Though Gibbs and Hubb combined to go just 8-for-26 from the floor, including 3 of 13 from 3-point range, they delivered when it mattered most in the Irish’s season. Hubb earlier in the second half had hit a 3 that finally gave Notre Dame a lead in a game in which the Irish trailed for more than 33 minutes.

Gibbs scored six of his nine points in the second half.

“It was one of those where he’s become a really mature guard,” Brey said of Hubb. “After last year, we threw him to the wolves. He’s played a lot, he’s started a lot already. But he does have a poise about him. A great example was, I don’t think he was playing great but he drills a 3 to give us a lead.

“He’s one of those guys that be not in a great rhythm or a little frustrated but when the lights are bright, the 3 he made to give us the lead, and the poise he had, he has done that over and over again. He’s a bright-lights guy.”

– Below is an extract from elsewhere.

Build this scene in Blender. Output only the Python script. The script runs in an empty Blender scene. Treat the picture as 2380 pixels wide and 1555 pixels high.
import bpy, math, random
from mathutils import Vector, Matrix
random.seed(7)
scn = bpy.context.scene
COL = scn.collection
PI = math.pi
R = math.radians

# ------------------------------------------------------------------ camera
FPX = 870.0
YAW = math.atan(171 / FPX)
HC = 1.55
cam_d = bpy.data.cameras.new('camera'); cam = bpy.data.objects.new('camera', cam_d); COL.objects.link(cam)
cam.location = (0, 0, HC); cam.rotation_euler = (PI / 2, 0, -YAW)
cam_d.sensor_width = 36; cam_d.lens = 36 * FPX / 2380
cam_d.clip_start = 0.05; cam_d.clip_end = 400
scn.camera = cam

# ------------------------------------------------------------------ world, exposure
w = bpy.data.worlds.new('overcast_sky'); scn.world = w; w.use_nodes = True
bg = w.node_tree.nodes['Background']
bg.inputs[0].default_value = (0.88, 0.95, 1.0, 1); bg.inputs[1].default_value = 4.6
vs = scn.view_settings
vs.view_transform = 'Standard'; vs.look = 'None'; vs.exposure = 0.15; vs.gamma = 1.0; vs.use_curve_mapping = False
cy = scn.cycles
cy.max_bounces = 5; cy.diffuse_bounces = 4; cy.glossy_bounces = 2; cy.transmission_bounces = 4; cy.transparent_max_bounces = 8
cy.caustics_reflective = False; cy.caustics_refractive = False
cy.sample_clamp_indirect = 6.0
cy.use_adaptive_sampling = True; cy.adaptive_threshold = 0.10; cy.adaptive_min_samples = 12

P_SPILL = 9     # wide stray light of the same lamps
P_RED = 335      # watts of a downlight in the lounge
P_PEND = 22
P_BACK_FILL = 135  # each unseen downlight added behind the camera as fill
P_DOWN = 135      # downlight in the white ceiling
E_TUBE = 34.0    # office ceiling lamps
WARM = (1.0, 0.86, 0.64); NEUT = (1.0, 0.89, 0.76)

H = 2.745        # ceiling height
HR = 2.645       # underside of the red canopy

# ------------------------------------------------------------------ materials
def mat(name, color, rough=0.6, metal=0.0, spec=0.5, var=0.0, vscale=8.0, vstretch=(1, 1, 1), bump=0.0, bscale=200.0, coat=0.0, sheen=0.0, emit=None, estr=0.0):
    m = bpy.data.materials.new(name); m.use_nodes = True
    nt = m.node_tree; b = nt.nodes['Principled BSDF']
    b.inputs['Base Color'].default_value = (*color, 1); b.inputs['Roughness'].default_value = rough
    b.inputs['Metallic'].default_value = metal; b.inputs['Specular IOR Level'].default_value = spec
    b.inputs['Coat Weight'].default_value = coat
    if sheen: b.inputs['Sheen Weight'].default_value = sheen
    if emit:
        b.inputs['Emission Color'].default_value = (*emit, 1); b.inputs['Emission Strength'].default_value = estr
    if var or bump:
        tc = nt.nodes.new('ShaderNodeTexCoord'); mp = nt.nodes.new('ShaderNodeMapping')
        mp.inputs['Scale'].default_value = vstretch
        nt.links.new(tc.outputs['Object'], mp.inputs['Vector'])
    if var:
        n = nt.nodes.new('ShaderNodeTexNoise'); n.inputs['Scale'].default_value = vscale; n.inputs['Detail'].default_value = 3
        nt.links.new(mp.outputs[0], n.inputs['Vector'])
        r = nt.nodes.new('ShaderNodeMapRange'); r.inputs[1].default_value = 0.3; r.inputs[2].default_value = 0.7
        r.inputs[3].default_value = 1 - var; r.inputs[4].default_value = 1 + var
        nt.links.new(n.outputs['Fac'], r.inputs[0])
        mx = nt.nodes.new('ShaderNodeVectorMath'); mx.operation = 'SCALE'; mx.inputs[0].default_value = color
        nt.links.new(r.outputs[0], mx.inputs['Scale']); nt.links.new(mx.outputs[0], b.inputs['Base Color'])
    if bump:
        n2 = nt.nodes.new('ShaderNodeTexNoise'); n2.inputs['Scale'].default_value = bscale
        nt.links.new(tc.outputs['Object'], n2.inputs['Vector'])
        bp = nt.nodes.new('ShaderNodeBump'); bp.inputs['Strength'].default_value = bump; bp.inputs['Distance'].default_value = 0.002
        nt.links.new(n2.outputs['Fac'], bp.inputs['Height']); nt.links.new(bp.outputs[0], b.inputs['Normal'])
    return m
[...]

Though he had just five points, fifth-year senior guard Rex Pflueger continued to make the gritty --- and on one instance, spectacular --- plays that have the Fighting Irish back on the edge of the NCAA Tournament bubble.

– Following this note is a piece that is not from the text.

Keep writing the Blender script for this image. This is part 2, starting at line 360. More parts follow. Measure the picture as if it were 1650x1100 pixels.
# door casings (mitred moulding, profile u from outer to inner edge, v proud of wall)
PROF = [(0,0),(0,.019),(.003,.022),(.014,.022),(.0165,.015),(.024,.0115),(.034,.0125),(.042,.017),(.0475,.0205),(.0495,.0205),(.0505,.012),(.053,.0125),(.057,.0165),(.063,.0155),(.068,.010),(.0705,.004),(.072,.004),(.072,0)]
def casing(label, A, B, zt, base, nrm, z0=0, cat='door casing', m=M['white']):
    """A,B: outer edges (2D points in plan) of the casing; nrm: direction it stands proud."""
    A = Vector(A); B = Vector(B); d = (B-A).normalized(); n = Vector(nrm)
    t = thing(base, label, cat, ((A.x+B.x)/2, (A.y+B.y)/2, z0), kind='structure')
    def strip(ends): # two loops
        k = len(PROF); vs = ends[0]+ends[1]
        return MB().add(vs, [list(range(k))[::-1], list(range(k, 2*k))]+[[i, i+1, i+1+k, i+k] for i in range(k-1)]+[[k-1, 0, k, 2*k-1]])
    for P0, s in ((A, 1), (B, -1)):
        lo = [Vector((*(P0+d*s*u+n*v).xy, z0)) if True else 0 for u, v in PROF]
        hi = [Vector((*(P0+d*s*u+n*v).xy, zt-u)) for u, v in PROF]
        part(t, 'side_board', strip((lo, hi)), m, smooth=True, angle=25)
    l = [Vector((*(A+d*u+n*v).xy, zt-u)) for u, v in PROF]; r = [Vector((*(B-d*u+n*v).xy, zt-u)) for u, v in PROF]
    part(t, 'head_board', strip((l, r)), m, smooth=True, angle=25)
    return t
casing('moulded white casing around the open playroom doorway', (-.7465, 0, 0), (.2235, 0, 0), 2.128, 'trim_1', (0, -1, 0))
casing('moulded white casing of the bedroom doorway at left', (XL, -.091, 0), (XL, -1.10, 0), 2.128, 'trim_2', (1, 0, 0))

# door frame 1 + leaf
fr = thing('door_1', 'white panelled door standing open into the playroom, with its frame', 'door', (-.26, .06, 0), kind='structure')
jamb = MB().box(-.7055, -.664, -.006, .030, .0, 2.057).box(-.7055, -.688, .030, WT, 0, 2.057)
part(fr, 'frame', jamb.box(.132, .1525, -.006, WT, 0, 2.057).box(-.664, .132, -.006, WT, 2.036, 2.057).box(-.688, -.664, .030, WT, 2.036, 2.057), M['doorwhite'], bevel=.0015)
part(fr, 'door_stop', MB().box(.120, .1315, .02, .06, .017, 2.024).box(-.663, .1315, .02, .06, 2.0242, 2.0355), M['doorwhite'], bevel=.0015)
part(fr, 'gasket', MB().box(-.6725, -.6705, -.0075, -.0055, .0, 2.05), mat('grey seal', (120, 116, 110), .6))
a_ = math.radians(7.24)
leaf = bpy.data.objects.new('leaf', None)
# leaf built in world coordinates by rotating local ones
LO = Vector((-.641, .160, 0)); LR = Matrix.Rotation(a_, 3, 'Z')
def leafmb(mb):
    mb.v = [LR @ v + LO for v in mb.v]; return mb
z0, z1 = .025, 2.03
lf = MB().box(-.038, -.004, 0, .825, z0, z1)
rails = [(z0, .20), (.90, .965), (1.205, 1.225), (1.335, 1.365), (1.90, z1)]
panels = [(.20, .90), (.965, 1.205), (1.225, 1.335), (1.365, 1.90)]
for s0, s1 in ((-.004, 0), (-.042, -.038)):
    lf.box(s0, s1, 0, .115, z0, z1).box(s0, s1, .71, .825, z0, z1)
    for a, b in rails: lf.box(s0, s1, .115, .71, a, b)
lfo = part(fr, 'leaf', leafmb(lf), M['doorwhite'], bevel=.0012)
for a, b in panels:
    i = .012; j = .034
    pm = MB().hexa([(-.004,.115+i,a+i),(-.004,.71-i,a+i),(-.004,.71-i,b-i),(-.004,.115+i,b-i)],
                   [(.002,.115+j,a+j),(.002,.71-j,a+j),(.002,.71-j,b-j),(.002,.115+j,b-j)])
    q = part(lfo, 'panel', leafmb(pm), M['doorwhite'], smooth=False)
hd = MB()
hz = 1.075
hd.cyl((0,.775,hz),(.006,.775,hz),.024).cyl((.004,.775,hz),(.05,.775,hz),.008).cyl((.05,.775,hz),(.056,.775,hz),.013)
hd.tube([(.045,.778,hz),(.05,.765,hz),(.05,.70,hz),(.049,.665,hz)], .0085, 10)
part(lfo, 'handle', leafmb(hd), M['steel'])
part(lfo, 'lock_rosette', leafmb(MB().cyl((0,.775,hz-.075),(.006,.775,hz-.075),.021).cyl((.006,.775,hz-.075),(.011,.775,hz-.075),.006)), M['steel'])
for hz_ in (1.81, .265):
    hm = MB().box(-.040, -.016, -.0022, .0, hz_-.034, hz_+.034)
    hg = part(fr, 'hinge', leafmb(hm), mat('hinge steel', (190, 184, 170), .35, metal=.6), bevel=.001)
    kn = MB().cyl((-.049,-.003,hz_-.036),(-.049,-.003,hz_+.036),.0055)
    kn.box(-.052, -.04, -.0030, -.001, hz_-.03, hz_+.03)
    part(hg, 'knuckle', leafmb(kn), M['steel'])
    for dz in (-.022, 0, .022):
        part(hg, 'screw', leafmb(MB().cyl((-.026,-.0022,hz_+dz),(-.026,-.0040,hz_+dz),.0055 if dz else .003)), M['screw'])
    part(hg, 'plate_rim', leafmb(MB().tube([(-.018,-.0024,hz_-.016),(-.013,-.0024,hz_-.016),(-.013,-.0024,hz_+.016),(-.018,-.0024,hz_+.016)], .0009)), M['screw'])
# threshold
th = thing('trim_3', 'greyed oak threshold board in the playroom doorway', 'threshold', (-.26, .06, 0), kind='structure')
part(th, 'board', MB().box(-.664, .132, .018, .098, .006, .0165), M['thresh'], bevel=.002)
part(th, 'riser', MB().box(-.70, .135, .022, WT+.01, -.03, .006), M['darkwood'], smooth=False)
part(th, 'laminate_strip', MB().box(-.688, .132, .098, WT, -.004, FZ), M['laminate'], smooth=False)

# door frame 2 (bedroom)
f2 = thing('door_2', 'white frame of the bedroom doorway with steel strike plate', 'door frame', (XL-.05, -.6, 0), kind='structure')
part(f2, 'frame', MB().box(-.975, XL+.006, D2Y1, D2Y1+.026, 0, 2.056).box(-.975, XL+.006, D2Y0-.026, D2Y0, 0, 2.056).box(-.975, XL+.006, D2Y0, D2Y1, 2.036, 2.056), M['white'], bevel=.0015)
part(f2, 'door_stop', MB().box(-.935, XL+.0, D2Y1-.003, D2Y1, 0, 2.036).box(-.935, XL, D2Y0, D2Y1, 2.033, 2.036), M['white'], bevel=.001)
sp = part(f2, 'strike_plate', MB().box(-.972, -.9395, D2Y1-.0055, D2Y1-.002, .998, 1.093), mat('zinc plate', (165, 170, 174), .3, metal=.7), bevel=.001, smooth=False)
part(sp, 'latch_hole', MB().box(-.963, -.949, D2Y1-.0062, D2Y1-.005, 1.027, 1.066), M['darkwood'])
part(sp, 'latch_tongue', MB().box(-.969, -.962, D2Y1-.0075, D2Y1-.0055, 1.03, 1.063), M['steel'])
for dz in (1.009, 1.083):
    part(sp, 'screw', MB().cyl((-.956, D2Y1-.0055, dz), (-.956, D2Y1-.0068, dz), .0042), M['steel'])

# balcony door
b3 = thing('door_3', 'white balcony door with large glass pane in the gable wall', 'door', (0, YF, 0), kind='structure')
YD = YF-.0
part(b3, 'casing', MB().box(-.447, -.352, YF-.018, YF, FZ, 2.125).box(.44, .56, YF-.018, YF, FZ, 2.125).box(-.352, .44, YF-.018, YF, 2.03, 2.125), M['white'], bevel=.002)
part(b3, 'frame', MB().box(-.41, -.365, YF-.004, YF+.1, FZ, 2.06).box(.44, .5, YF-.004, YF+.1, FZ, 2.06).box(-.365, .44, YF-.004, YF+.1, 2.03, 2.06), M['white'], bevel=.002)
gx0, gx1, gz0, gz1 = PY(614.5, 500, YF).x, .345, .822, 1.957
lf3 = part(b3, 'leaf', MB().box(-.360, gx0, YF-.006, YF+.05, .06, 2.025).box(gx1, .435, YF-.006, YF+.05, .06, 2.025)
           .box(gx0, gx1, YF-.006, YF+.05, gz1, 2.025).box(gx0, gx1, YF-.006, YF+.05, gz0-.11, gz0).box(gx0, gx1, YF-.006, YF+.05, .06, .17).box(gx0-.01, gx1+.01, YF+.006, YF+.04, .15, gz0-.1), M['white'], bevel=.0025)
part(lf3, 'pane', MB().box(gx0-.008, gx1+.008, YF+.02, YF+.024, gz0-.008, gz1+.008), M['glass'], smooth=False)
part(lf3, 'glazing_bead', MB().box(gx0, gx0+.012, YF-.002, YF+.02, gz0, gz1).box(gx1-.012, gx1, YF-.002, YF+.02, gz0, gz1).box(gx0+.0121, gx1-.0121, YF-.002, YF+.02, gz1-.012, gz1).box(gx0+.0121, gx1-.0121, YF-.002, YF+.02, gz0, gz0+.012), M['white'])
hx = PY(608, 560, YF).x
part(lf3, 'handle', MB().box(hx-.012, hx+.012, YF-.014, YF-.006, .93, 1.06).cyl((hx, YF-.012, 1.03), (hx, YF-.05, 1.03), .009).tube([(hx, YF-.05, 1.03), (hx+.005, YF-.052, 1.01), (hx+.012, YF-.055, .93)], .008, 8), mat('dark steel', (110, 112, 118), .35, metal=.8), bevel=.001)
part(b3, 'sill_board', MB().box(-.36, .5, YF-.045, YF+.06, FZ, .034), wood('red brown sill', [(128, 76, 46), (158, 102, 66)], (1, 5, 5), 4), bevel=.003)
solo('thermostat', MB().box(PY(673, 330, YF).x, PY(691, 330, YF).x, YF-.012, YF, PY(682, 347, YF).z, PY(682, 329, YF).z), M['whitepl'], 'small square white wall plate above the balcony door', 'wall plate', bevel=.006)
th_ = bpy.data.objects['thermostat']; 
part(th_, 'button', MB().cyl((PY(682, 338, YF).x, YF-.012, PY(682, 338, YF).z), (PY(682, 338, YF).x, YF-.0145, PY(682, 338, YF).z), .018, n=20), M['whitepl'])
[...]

With his team down 10, 41-31, near the half and the Eagles in possession of the ball, Pflueger thieved the pass near midcourt, stepped and launched a desperation heave off one foot.

Bottom! Notre Dame trailed by just seven at the half, 41-34, and had climbed within a point of the Eagles just five minutes into the second half.

“Oh, that’s a momentum play,” Brey said. “Because they were crushing us. We were holding on for dear life, they’re shooting it well, we’re not able to keep up with them and we’re not able to score. They can really guard you and athletically switch and get out on you.

“That’s what Pflueger does. You saw the block-out he had against North Carolina and the kick-out to (Nate) Laszewski. He’s tipped one in to get us to the Sweet 16 and tipped one in at Syracuse. We’re down seven but you feel like you’re tied.”


John Mooney continued to be the nation’s top double-double machine amongst Power-5 conferences. Mooney’s 22 points and 12 boards, both game-high outputs, lifted him to his 23rd double-double on the season and 44th of his Notre Dame career.

Mooney now is just two double-doubles shy of matching Luke Harangody’s single-season record of 25, and his effort against the Eagles moved Mooney into a fifth-place tie with Bob Arnzen on Notre Dame’s career.


Notre Dame entered the game at Boston College ranked 56th in the NCAA’s NET rankings, and it had a No. 59 Basketball Percentage Index (BPI) placement. The Irish’s strength of schedule was 65th entering Wednesday’s game.